The Mercedes-Benz B-Class is an acquired taste here: You’ve got to like electric drive and don’t need to drive more than 75 miles a day, unless your workplace has 240-volt charging stations, meaning you work at places like Google not WalMart. Interestingly, the list price is actually lower than a Toyota RAV4 EV before Toyota rebates. With Mercedes, you get the quality, luxury, quietness, and envy-inducing three-pointed star. There are things that Mercedes does almost better than anyone else, such as its Comand telematics system.

Mercedes-Benz has run more marketing simulations than we have. Their gurus see the prime competitor as the BMW i3. From our perspective, the Benz is a better people and cargo hauler (obviously), but the i3 is better as an emissary of alternative propulsion because it looks so different, just as the Toyota Prius hybrid, Nissan Leaf EV, and Tesla EV don’t look like combustion-engine cars you know. The i3 is also better for American roads because it offers a range extender, meaning a small gasoline engine that lets it run on and on. That makes it sort of like a plug-in hybrid, although it’s not described that way. BMW expects more than half of all purchases will be the range-extender version. The plug-in powerplant is something Mercedes should consider. If you buy an EV in the US, it’s either your second or third car because you need a long-range real car, too, or you’re willing to park the B-Class EV and rent a combustion engine car for the weekend trips.

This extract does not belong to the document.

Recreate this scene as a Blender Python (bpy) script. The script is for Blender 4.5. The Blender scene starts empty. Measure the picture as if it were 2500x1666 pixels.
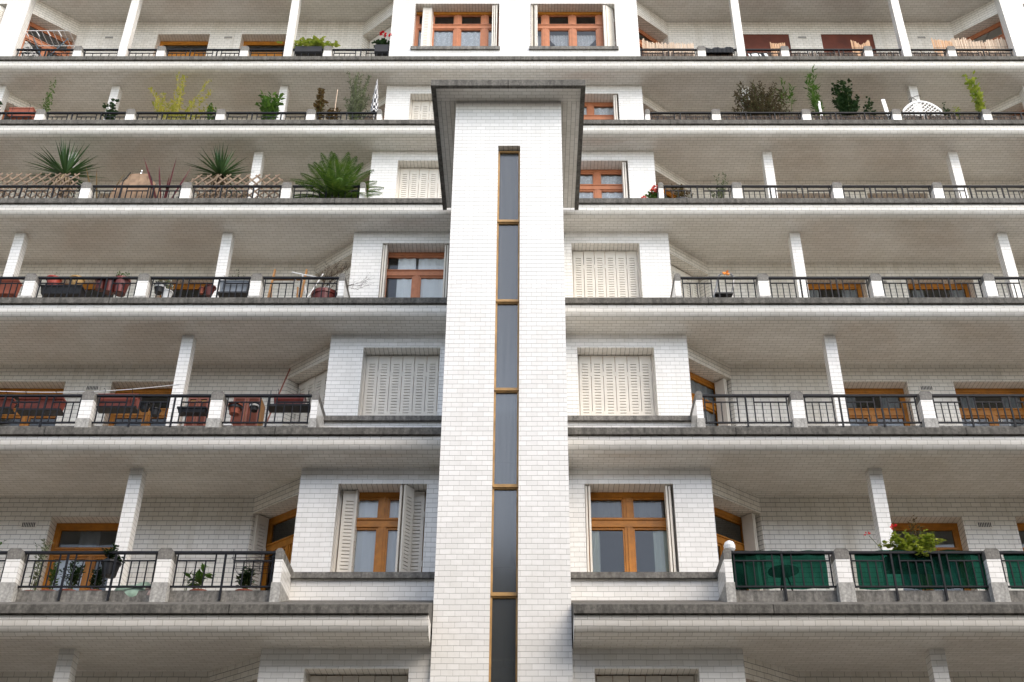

Mercedes should consider bringing a gasoline or, better, diesel B-Class to the US. With a full tank of diesel, in Europe the range indicator in my car read 1,000 kilometers. That’s 625 miles. One of the small luxuries of owning a diesel is that most all weekend trips can be done without ever refueling. One of the biggest market segments is the downsizing baby boomer who wants the tech of his previous high-end car and the other is the well-off millennial for whom the cost of a $50,000 EV isn’t a lot different from a $35,000 EV. This is one vehicle that really should be sold in the US in greater-than-EV quantities.